GREENBELT, Md. (DC News Now) — There’s an increase in deadly pedestrian crashes so far this year in Prince George’s County compared to last year. Traffic safety advocates are calling on leaders and drivers to take accountability.

Prince George’s County Police are investigating a hit and run in Greenbelt that killed a 22-year-old. Around 1:55 a.m. on Wednesday Zarek Lynch was walking along Greenbelt Rd. near Kenilworth Avenue car struck him and drove off. Police say Lynch was pronounced dead on the scene.

This is one of many fatal pedestrian crashes the county has seen so far this year. As of last week, PGPD has handled more than 19 fatal pedestrian collisions. Last year, they handled a total of 15. This does not include areas that PGPD has no jurisdiction over.

“Cars can be a wonderful service, they can be a terrible master,” said Reverend Dr. Robert Screen is a member of the MD 210 Traffic Safety Committee. They focus on areas surrounded by Indian Head Highway.

“A lot of people get hooked, addicted to the very elusive performance and high speeds that are a part associated with cars. Unfortunately when they going at hyper speed, which is one of the issues that we have here in Prince George’s County you know, it’s just going to be a terrible outcome when it comes to pedestrian other vehicles,” he said.

Indianhead Highway has seen several fatal pedestrian crashes over the past years, PGPD says there have been 4 so far this year. Screen says there needs to be more accountability from all angles.

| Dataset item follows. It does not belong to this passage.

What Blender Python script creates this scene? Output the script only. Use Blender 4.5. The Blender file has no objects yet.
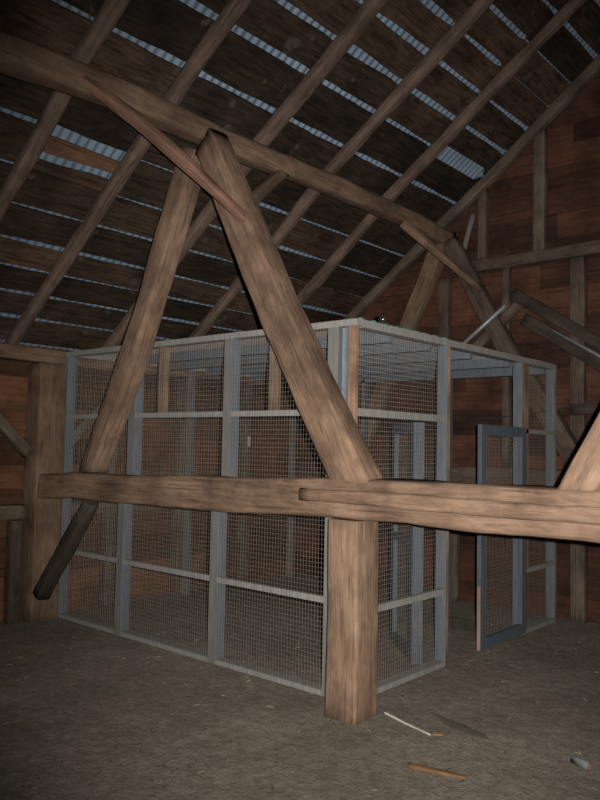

“If you’re doing 67 miles per hour, you get a $40 ticket. If you’re doing 168 miles per hour, you get a $40 ticket. Where is the deterrence? So we’re trying to get the cameras to have something kind of parallel to what you would get as a cruiser patrolman that would pull somebody over,” he said. “If we want to really see a change as a society, each one of us must sign up to be a change and being a change is the things that we can do.”

Advocates say they want drivers to be more aware of the life-changing impact it has on families.
“This is a sudden loss. Somebody’s here today and they’re going the next moment. The thing of is the irony of it can be prevented,” he said.

The committee says they will continue to press leaders about cracking down on unsafe drivers.